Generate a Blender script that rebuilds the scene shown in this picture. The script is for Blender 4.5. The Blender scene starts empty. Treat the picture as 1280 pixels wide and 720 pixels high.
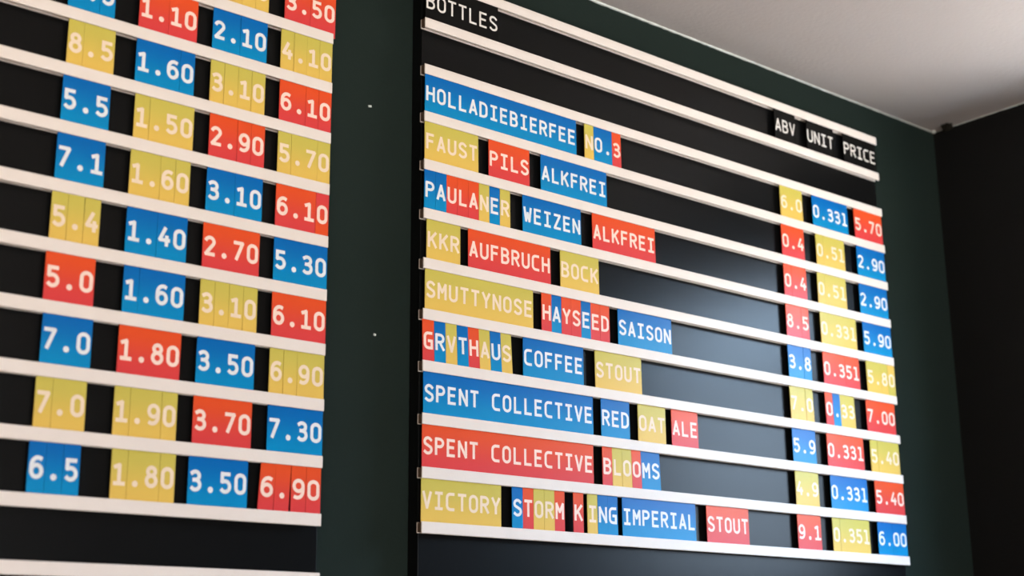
import bpy, math, random
from mathutils import Matrix, Vector
random.seed(4)
S = 0.08                    # one rail pitch in metres
ZC = 2.6096                 # height of the top rail's upper edge
def P(x, y, z): return Vector((x*S, y*S, z*S + ZC))
scene = bpy.context.scene
COL = scene.collection

# ------------------------------------------------------------------ camera
cam_data = bpy.data.cameras.new('camera')
cam = bpy.data.objects.new('camera', cam_data); COL.objects.link(cam)
right = Vector((0.768342, -0.639975, -0.0091045))
down = Vector((0.160038, 0.205873, -0.965403))
fwd = Vector((0.619708, 0.740303, 0.260602))
m = Matrix((right, -down, -fwd)).transposed().to_4x4()
m.translation = P(-15.44994, -21.06820, -13.67007)
cam.matrix_world = m
cam_data.sensor_width = 36.0
cam_data.lens = 1780.896/1280*36
cam_data.clip_start = 0.05
cam_data.dof.use_dof = True
cam_data.dof.focus_distance = 28.2*S
cam_data.dof.aperture_fstop = 3.5
scene.camera = cam

# ------------------------------------------------------------------ light
scene.view_settings.view_transform = 'Standard'
scene.view_settings.look = 'None'
scene.view_settings.gamma = 1.0
scene.view_settings.use_curve_mapping = False
scene.view_settings.exposure = 2.15
world = bpy.data.worlds.new('overcast_sky'); scene.world = world
world.use_nodes = True
nt = world.node_tree; nt.nodes.clear()
out = nt.nodes.new('ShaderNodeOutputWorld'); bg = nt.nodes.new('ShaderNodeBackground')
tc = nt.nodes.new('ShaderNodeTexCoord'); sp = nt.nodes.new('ShaderNodeSeparateXYZ')
rp = nt.nodes.new('ShaderNodeValToRGB'); mp = nt.nodes.new('ShaderNodeMapRange')
nt.links.new(tc.outputs['Generated'], sp.inputs[0]); nt.links.new(sp.outputs['Z'], mp.inputs['Value'])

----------

* [Short problem]:
Except for the pictures, copy the material above exactly.

* [Complete output]:
Generate a Blender script that rebuilds the scene shown in this picture. The script is for Blender 4.5. The Blender scene starts empty. Treat the picture as 1280 pixels wide and 720 pixels high.
import bpy, math, random
from mathutils import Matrix, Vector
random.seed(4)
S = 0.08                    # one rail pitch in metres
ZC = 2.6096                 # height of the top rail's upper edge
def P(x, y, z): return Vector((x*S, y*S, z*S + ZC))
scene = bpy.context.scene
COL = scene.collection

# ------------------------------------------------------------------ camera
cam_data = bpy.data.cameras.new('camera')
cam = bpy.data.objects.new('camera', cam_data); COL.objects.link(cam)
right = Vector((0.768342, -0.639975, -0.0091045))
down = Vector((0.160038, 0.205873, -0.965403))
fwd = Vector((0.619708, 0.740303, 0.260602))
m = Matrix((right, -down, -fwd)).transposed().to_4x4()
m.translation = P(-15.44994, -21.06820, -13.67007)
cam.matrix_world = m
cam_data.sensor_width = 36.0
cam_data.lens = 1780.896/1280*36
cam_data.clip_start = 0.05
cam_data.dof.use_dof = True
cam_data.dof.focus_distance = 28.2*S
cam_data.dof.aperture_fstop = 3.5
scene.camera = cam

# ------------------------------------------------------------------ light
scene.view_settings.view_transform = 'Standard'
scene.view_settings.look = 'None'
scene.view_settings.gamma = 1.0
scene.view_settings.use_curve_mapping = False
scene.view_settings.exposure = 2.15
world = bpy.data.worlds.new('overcast_sky'); scene.world = world
world.use_nodes = True
nt = world.node_tree; nt.nodes.clear()
out = nt.nodes.new('ShaderNodeOutputWorld'); bg = nt.nodes.new('ShaderNodeBackground')
tc = nt.nodes.new('ShaderNodeTexCoord'); sp = nt.nodes.new('ShaderNodeSeparateXYZ')
rp = nt.nodes.new('ShaderNodeValToRGB'); mp = nt.nodes.new('ShaderNodeMapRange')
nt.links.new(tc.outputs['Generated'], sp.inputs[0]); nt.links.new(sp.outputs['Z'], mp.inputs['Value'])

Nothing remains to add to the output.